Eis que nos chega o último filme “de” Gus Van Sant com o “de” assim entre aspas, pois trata-se de um favor ao amigo Matt Damon que escreveu com John Krasinski o argumento sobre o impacto emocional, económico e ambiental do processo de fracturação hidráulica (fracking). Era para ser Damon a estrear-se na realização mas conflitos de calendário puseram um dos mais entusiasmantes realizadores da actualidade na delicada posição de tarefeiro com talento. Tudo isto faz com que, apesar do menção especial do júri que recebeu em Cannes o ano passado, se sucedessem os avisos para vermos este Promised Land (Terra Prometida, 2012) com um olho aberto e outro fechado.
A notória convencionalidade do argumento não é, como se sabe, nada de novo na carreira de realizador. Apesar dos monumentos que Gus Van Sant erigiu no seio do cinema contemporâneo, sobretudo com a “trilogia da morte” [Gerry (2002) – Elephant (Elefante, 2003) – Last Days (Últimos Dias, 2005)], existiu sempre uma margem convencional que ajudou a construir o seu lado mais pessoal [entre outros, Finding Forrester (Descobrir Forrester, 2000) e Good Will Hunting (O Bom Rebelde, 2007) são disso exemplos]. E nem sequer espanta que lhe seja pedida a conciliação de registos no mesmo filme, lembremo-nos do preenchimento melancólico e audacioso das imagens que implantou sob o fundo de um tradicional biopic do activista pelos direitos dos homossexuais, Harvey Milk, em Milk (2008).
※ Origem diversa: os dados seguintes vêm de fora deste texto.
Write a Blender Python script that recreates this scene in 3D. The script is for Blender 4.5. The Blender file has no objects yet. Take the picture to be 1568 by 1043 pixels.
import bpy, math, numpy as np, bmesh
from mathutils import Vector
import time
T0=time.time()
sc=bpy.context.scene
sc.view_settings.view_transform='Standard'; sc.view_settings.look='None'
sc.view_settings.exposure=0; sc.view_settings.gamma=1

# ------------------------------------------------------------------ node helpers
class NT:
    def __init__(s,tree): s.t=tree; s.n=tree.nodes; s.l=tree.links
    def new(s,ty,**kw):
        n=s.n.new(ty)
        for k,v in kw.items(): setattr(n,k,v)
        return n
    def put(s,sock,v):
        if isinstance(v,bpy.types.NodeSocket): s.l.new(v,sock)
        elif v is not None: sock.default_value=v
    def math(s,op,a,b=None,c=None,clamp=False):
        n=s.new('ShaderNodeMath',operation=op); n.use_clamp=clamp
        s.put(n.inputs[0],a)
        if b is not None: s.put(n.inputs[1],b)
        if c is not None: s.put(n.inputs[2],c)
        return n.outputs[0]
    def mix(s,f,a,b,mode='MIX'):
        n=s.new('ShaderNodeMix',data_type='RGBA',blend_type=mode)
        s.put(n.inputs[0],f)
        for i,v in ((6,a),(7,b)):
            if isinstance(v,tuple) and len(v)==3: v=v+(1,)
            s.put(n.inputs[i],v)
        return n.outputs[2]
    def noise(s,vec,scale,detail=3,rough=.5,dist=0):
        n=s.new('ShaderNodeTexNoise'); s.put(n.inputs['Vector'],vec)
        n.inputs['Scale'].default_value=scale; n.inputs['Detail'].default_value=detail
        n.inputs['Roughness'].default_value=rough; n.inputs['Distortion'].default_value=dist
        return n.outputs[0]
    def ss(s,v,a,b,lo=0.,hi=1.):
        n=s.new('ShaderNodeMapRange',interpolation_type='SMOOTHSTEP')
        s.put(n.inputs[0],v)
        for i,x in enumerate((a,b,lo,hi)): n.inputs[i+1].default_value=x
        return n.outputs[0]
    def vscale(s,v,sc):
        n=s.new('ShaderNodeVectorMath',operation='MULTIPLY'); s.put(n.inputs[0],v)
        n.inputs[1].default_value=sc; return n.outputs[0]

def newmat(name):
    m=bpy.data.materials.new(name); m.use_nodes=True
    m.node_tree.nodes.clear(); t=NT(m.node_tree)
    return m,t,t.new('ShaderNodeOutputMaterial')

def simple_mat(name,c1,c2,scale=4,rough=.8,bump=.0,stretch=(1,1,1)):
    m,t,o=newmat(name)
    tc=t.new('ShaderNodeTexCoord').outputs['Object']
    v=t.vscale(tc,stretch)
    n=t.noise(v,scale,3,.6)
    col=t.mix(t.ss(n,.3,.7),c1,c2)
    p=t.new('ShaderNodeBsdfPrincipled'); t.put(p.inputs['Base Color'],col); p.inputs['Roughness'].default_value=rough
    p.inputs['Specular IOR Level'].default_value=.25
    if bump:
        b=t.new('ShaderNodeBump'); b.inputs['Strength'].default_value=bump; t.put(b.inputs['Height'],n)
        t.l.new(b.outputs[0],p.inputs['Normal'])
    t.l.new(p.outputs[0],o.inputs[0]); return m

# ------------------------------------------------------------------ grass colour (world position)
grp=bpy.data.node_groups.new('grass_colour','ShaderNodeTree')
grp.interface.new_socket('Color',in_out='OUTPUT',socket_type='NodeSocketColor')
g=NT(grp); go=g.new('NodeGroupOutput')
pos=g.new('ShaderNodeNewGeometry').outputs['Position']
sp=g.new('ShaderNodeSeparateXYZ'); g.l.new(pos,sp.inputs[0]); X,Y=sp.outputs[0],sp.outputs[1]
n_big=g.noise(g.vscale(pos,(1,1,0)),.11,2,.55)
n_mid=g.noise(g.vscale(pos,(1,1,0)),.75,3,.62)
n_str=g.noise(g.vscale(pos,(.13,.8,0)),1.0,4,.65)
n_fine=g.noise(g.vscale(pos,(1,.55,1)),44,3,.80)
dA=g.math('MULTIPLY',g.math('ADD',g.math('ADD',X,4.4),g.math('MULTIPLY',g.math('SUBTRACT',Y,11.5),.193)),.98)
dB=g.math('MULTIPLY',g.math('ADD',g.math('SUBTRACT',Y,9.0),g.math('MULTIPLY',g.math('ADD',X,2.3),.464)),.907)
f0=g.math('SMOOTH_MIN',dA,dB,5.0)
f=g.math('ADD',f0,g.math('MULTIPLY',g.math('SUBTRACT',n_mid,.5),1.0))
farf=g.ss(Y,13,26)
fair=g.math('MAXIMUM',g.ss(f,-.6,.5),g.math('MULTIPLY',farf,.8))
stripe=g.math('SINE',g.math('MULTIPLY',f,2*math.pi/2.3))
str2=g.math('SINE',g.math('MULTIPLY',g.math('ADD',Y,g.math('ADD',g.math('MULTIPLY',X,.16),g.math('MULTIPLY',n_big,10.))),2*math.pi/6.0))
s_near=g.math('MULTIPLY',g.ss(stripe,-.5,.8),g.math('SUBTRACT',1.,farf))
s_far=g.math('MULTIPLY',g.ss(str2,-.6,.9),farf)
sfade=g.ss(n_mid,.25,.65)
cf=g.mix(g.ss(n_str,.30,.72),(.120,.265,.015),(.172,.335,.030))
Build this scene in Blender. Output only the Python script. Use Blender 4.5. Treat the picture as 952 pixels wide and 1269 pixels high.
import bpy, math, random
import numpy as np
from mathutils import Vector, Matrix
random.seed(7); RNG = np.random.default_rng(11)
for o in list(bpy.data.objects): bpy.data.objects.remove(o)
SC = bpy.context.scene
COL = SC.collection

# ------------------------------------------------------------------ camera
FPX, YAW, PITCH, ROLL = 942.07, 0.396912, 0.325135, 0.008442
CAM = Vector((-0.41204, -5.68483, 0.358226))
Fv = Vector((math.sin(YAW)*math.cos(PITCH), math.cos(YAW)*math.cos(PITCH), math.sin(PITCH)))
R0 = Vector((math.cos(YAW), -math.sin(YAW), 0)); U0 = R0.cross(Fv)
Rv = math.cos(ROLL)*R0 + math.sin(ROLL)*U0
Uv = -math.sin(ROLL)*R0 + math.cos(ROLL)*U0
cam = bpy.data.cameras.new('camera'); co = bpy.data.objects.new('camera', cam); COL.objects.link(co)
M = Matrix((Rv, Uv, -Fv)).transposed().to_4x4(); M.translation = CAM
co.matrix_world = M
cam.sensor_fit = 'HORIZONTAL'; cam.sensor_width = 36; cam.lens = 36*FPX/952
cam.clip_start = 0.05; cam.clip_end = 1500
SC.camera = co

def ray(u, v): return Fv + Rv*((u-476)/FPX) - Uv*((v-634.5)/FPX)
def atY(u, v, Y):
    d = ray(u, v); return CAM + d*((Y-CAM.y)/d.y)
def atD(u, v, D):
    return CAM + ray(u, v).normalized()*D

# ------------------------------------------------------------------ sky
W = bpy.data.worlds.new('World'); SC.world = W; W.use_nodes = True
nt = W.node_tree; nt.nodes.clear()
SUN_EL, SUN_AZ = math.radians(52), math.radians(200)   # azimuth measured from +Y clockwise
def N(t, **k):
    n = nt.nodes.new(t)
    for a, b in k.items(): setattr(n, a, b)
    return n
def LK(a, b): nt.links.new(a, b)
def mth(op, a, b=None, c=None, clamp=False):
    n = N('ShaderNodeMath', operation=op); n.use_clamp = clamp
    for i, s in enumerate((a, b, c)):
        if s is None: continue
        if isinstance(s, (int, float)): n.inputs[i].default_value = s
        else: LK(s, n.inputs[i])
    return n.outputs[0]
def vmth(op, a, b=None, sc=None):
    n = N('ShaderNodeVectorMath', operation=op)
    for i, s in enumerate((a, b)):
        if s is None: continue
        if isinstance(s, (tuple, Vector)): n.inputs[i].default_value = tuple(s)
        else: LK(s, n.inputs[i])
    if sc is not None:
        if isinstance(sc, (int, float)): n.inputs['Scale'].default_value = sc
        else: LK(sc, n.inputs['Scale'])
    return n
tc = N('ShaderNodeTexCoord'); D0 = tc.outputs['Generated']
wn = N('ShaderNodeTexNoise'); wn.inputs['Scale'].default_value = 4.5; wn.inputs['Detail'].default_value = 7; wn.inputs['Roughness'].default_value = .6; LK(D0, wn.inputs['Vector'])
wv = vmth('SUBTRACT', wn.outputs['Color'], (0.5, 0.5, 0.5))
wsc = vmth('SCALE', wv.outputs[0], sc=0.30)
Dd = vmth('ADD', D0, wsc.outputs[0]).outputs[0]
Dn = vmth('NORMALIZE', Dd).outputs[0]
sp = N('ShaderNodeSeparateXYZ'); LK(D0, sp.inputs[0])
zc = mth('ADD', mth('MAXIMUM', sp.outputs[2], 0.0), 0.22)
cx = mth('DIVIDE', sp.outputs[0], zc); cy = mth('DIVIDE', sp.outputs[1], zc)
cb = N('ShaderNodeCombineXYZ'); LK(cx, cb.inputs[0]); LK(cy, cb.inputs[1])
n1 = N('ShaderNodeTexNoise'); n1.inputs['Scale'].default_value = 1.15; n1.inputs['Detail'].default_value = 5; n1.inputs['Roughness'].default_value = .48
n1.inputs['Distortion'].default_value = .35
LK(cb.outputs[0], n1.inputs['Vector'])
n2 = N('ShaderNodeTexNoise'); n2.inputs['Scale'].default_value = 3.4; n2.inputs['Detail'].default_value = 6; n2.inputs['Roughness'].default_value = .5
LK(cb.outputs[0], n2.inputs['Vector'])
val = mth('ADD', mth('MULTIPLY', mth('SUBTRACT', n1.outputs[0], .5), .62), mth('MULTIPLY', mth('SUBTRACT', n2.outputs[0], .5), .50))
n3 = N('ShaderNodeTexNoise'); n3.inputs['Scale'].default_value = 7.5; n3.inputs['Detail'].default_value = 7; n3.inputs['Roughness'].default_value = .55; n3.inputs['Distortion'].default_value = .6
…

O que talvez seja mais inusitado neste Promised Land é que a tentativa que Gus Van Sant faz de introduzir o nuance – numa história moralista sobre dois trabalhadores de uma grande companhia de gás natural (Matt Damon e Frances McDormand) que vão a uma comunidade rural na Pennsylvania para convencer os habitantes locais a autorizar a exploração do dito gás nas suas terras – seja tão amena. O jogo da completa falta de profundidade de campo em alguns planos, o trabalho de câmara que observa sempre em doce distância (dir-se-ia que a câmara está sempre prestes a partir para longe) os pequenos cavalos, as quintas, a humildade no rosto da população ante a opção do dinheiro e de um estilo de vida que está a morrer, nunca chegam para sair de um certo virtuosismo em serviços mínimos. É como se a frase “it’s only a job” que McDormand, a mais interessante personagem do filme, está sempre a repetir para não se deixar envolver emocionalmente, se aplicasse à relação de Sant com esta “terra prometida”.
Enquanto se discutem por essa internet fora pormenores de inverosimilhança do argumento ou teorias da conspiração sobre os interesses por detrás do petróleo ou do gás natural (o filme é co-produzido por uma companhia dos Emirados Árabes Unidos, petróleo, anyone?), Sant tenta compor um ambiente mellow que se apoia num olhar back to basics (mas Thoreau já tinha começado com isto em 1845). É a cena em que Matt Damon se apercebe que a câmara de Gus Van Sant pode partir que ele talvez até deseje ficar, quando vê que um dos habitantes locais comprou logo um carro caríssimo ao acreditar no seu discurso formatado de persuasão. Esse olhar acaba por ser corroborado numa excelente fotografia de Linus Sandgreen e pelo restante cast secundário com as presenças interessantes de Titus Welliver ou Hal Halbrook. Mas aqui não há mesmo milagres e termina tudo muito rápido no mimetismo quase ipsis verbis de Local Hero (1983) de Bill Forsyth ou na aproximação ao thriller conspirativo ambiental que Erin Brockovich (2000) de Steven Soderbergh. A mudança redentora do Damon protagonista, na recta final do filme, numa homenagem a si próprio feita pelo Damon argumentista, completam a fórmula e deixam muito pouco à realização para reinventar.
Esperemos então pelo próximo filme de, desta vez sem aspas, Gus Van Sant.